-- Start --

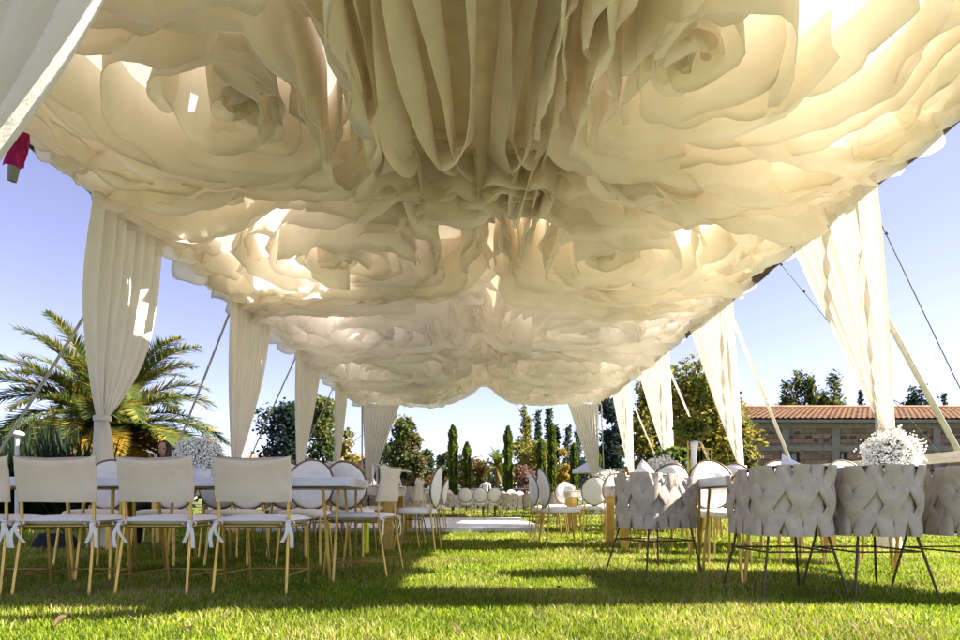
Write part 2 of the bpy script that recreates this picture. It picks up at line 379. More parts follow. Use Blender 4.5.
# streamers on edge under the ridge of the first bay
sx = [-1.28, -1.06, -0.84, -0.6, -0.36, -0.1, 0.14, 0.38, 0.6, 0.8, 1.0]
ord_ = ['first', 'second', 'third', 'fourth', 'fifth', 'sixth', 'seventh', 'eighth', 'ninth', 'tenth', 'eleventh']
for i, x0 in enumerate(sx):
    mb = MB(); rr = random.Random(50 + i); ye = rr.uniform(7.75, 8.15); n = 90
    wid = rr.uniform(0.36, 0.46); lean = (-.15 if i < 6 else .12) * rr.uniform(.4, 1.4); rows = [[] for _ in range(10)]; cd = (-1 if i in (0, 2, 5, 8) else 1)
    for j in range(n + 1):
        u = j / n; y = 3.4 + (ye - 3.4) * u
        x = x0 + 0.05 * math.sin(u * 4 + i)
        endk = max(0, (u - 0.8) / 0.2)
        h = wid * (1 + 0.12 * math.sin(u * 6 + i * 2)) + endk ** 2 * 0.2
        fe = max(0, (u - 0.86) / 0.14); h *= math.sqrt(max(0.0, 1 - fe ** 2.4)) * .8 + .2
        sw = lean * (1 + .6 * math.sin(u * 5.2 + i * 1.7)) + endk ** 2 * .42 * cd
        for k in range(10):
            v = k / 9
            rows[k].append((x + sw * v * v + .05 * math.sin(PI * v) * math.sin(u * 7 + i) + .012 * v * N(y * 2.5, v, i), y + 0.1 * endk * v, zliner(x) - 0.01 - h * v))
    mb.grid(rows)
    o = mb.build('fabric_streamer', M['cream'])
    tag(o, f'cream cloth streamer on edge along the ridge, {ord_[i]} from the left of the row', 'streamer', 'cloth streamers under the ridge')

mb = MB(); rr = random.Random(91)
for lay in range(4):
    xx = -1.75
    while xx < 1.55:
        L = rr.uniform(.55, 1.1); m = 22; y0 = 8.12 + .16 * lay + rr.uniform(-.05, .05); hh = rr.uniform(.42, .62) + .1 * lay; top = []
        for j in range(m + 1):
            u = -1 + 2 * j / m; x = xx + L * j / m
            top.append(((x, y0 + .12 * u * u * rr.choice((1, 1)) + .05 * math.sin(u * 4), zliner(x) - .01), Vector((.25 * u, -1)).normalized(), 1 - .18 * abs(u) ** 8))
        ribbon(mb, top, 8, hh, rr.uniform(.05, .25), rr.uniform(0, 50), wav=.1); xx += L * .8
tag(mb.build('ruffle_band', M['cream']), 'gathered cloth ruffles crossing the ridge where the streamers end', 'ruffle')
# scalloped valances at eaves and between bays
def valance(y0, y1, xe, inward, label, fabric, seed):
    mb = MB(); rr = random.Random(seed)
    for lay in range(3):
        yy = y0 - 0.1
        while yy < y1 - 0.2:
            L = rr.uniform(0.6, 1.3); top = []; m = int(L / 0.05); hh = rr.uniform(0.26, 0.44) * (1 if xe < 0 else .6)
            for j in range(m + 1):
                u = -1 + 2 * j / m; y = yy + L * j / m; x = xe + inward * (0.06 + 0.2 * lay + 0.07 * math.sin(u * 2.2) + 0.06 * abs(u) ** 4)
                if y > y1 + 0.1: continue
                top.append(((x, y, zc(x) - 0.01), Vector((-inward, 0.15 * u)), 1 - 0.5 * abs(u) ** 4))
            if len(top) > 5: ribbon(mb, top, 6, hh, rr.uniform(0.0, 0.16), rr.uniform(0, 50), wav=0.08)
            yy += L * 0.8
    tag(mb.build('eave_valance', fabric), label, 'valance', 'ruffled valances along the eaves')
pos = ['nearest', 'second', 'third', 'fourth', 'farthest']
for i in range(5):
    f = M['cream'] if i < 2 else M['ivory']
    valance(BAYS[i], BAYS[i + 1], XL, 1, f'ruffled cloth valance along the left eave, {pos[i]} of the five tent bays', f, 70 + i)
    valance(BAYS[i], BAYS[i + 1], XR, -1, f'ruffled cloth valance along the right eave, {pos[i]} of the five tent bays', f, 80 + i)

# smooth cross swags hanging where two bays meet
def swag(y, side, label, fabric, seed):
    mb = MB(); rr = random.Random(seed)
    for lay in range(5):
        yy = y - .55 + .3 * lay + rr.uniform(-.06, .06); cg = 1.35 if y < 8 else .25; xa, xb = (XL + .1, XC - cg) if side < 0 else (XC + cg, XR - .1); top = []; m = 80
        hh = rr.uniform(.3, .46); sg = rr.uniform(.12, .26); k0 = rr.uniform(0, 6)
        for j in range(m + 1):
            u = j / m; x = xa + (xb - xa) * u
            yb = yy + .16 * math.sin(u * 5 + k0) + .35 * abs(2 * u - 1) ** 3 * (1 if lay % 2 else -.6)
            top.append(((x, yb, zc(x) - .02 - sg * math.sin(PI * u) * .6), Vector((.1 * math.sin(u * 9), -1)), hh / .4 * (.3 + .12 * math.sin(u * 7 + k0)) + sg * math.sin(PI * u) * .5 + .16 * math.sin(PI * u)))
        ribbon(mb, top, 8, 1.0, rr.uniform(.05, .3), rr.uniform(0, 60), wav=.05)
    tag(mb.build('cross_swag', fabric), label, 'swag', 'smooth cloth swags between the roses')
for i in range(1, 5):
    f = M['cream'] if i < 3 else M['ivory']
    q = ['nearest', 'second', 'third', 'farthest'][i - 1]
    swag(BAYS[i], -1, f'layered smooth cloth swag crossing the left half of the ceiling, {q} of the left four', f, 300 + i)
    swag(BAYS[i], 1, f'layered smooth cloth swag crossing the right half of the ceiling, {q} of the right four', f, 320 + i)

# ---------------------------------------------------------------- side curtains gathered on the poles
def curtain(name_label, T0, T1, G, pn, nple, belly=0.0, tail_r=0.1, seed=0, gw=0.16, fabric='curtain', amp=0.06):
    """T0,T1 top ends; G gather point; pn pleat normal"""
    T0, T1, G, pn = Vector(T0), Vector(T1), Vector(G), Vector(pn).normalized()
    t = thing('draped_curtain', name_label, 'curtain', (G.x, G.y, 0), 0, 'ivory curtains tied to the tent poles')
    o = Vector((G.x, G.y, 0)); mb = MB(); nple = int(nple * 1.8); nu, nv = nple * 9, 34; rows = []
    al = (T1 - T0).normalized()
    for i in range(nv + 1):
        v = i / nv; s = v ** (1.0 + belly * 1.6); row = []
        if belly: s = 0.25 * v * (1 - belly) + (1 - 0.25 * (1 - belly)) * v ** (1 + 2.2 * belly)
        for j in range(nu + 1):
            u = j / nu
            top = T0.lerp(T1, u); bot = G + al * (u - 0.5) * gw
            p = top.lerp(bot, s); p.z = top.z + (G.z - top.z) * v
            a = amp * (0.35 + 0.9 * math.sin(min(1, v * 1.4) * PI * 0.62)) * (1 - 0.55 * v)
            ph = 2 * PI * nple * (u + 0.035 * N(u * 5, v * 1.2, seed)) + seed
            w = math.sin(ph) * a * (0.6 + 0.8 * abs(N(u * 7, seed, 0.5))) + 0.06 * (1 - v) * N(u * 3, v * 1.2, seed + 4) 
            p = p + pn * w + al * 0.03 * math.cos(ph) * (1 - v)
            p.z += 0.03 * N(u * 9, v * 4, seed); p = p - al * 0.24 * belly * math.sin(PI * v ** 1.2) * (1 - .7 * u)
            row.append(p - o)
        rows.append(row)
    mb.grid(rows); mb.build('panel', M[fabric], t)
    mb = MB(); mb.tube([G - o + Vector((0, 0, .03)), G - o - Vector((0, 0, .03))], 0.1, 14); mb.build('tie', M[fabric], t)
    mb = MB(); rows = []
    for i in range(30):
        z = G.z * (1 - i / 29); row = []
        for k in range(20):
            a = 2 * PI * k / 20
            r = tail_r * (.55 + .45 * min(1, (1 - z / G.z) / .3)) * (1 + 0.12 * math.sin(a * 3 + z * 9 + seed) + 0.34 * N(math.cos(a) * 2, math.sin(a) * 2, z * 4 + seed)) + (0.05 * max(0, 1 - z / 0.15))
            row.append((r * math.cos(a), r * math.sin(a), max(z, 0.004)))
        rows.append(row)
    mb.grid(rows, True); mb.build('tail', M[fabric], t)
    return t
for k, (yt0, yt1, gy, gz, bel, npl) in enumerate([(7.1, 8.6, 7.31, 1.58, 1.0, 4), (10.85, 13.0, 11.25, 1.2, 0.25, 5), (14.75, 17.2, 15.2, 1.15, 0.12, 6), (18.6, 20.6, 19.2, 1.1, 0.0, 4)]):
    curtain(['bulging ivory curtain on the nearest left pole beside the palm', 'ivory curtain on the second left pole right of the palm', 'ivory curtain on the third left pole', 'narrow ivory curtain on the fourth left pole'][k],
            (XL + .1, yt0, ZE), (XL + .08, yt1, ZE), (XL + .02, gy, gz), (-1, 0, 0), npl, bel, seed=k * 3.3 + 1, tail_r=.12)
for k, (yt0, yt1, gy, gz, npl) in enumerate([(6.98, 8.95, 7.12, 1.4, 5), (10.85, 13.3, 11.15, 1.2, 5), (14.6, 17.6, 15.05, 1.15, 5), (18.4, 21.0, 19.05, 1.1, 5)]):
    curtain(['bright ivory curtain on the nearest right pole before the brick building', 'bright ivory curtain on the second right pole left of the building', 'ivory curtain on the third right pole before the big tree', 'ivory curtain on the fourth right pole'][k],
            (XR - .03, yt0, ZE + .02), (XR - .05, yt1, ZE + .02), (XRB - .02, gy, gz), (1, 0, 0), npl, 0.0, seed=k * 2.7 + 20)
curtain('ivory curtain in the far left corner of the tent', (XL, 23.4, ZE - .2), (XL + 1.5, 23.4, ZE - .1), (XL + 0.25, 23.4, 1.1), (0, 1, 0), 5, 0.0, seed=31)
curtain('ivory curtain in the far right corner of the tent', (XR, 23.4, ZE - .2), (XR - 1.2, 23.4, ZE - .1), (XR - 0.05, 23.4, 1.1), (0, 1, 0), 5, 0.0, seed=33)
curtain('ivory curtain on the front right pole casting its shadow on the lawn', (XR, 3.4, ZE), (XR, 4.2, ZE), (XRB, 3.5, 0.9), (1, 0, 0), 5, 0.0, seed=35, gw=.3)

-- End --

Repeat, word for word and with no pictures, only the lines running from the beginning of the data to the line that contains "tag(o, f'cream cloth".

## Full solution
Write part 2 of the bpy script that recreates this picture. It picks up at line 379. More parts follow. Use Blender 4.5.
# streamers on edge under the ridge of the first bay
sx = [-1.28, -1.06, -0.84, -0.6, -0.36, -0.1, 0.14, 0.38, 0.6, 0.8, 1.0]
ord_ = ['first', 'second', 'third', 'fourth', 'fifth', 'sixth', 'seventh', 'eighth', 'ninth', 'tenth', 'eleventh']
for i, x0 in enumerate(sx):
    mb = MB(); rr = random.Random(50 + i); ye = rr.uniform(7.75, 8.15); n = 90
    wid = rr.uniform(0.36, 0.46); lean = (-.15 if i < 6 else .12) * rr.uniform(.4, 1.4); rows = [[] for _ in range(10)]; cd = (-1 if i in (0, 2, 5, 8) else 1)
    for j in range(n + 1):
        u = j / n; y = 3.4 + (ye - 3.4) * u
        x = x0 + 0.05 * math.sin(u * 4 + i)
        endk = max(0, (u - 0.8) / 0.2)
        h = wid * (1 + 0.12 * math.sin(u * 6 + i * 2)) + endk ** 2 * 0.2
        fe = max(0, (u - 0.86) / 0.14); h *= math.sqrt(max(0.0, 1 - fe ** 2.4)) * .8 + .2
        sw = lean * (1 + .6 * math.sin(u * 5.2 + i * 1.7)) + endk ** 2 * .42 * cd
        for k in range(10):
            v = k / 9
            rows[k].append((x + sw * v * v + .05 * math.sin(PI * v) * math.sin(u * 7 + i) + .012 * v * N(y * 2.5, v, i), y + 0.1 * endk * v, zliner(x) - 0.01 - h * v))
    mb.grid(rows)
    o = mb.build('fabric_streamer', M['cream'])
    tag(o, f'cream cloth streamer on edge along the ridge, {ord_[i]} from the left of the row', 'streamer', 'cloth streamers under the ridge')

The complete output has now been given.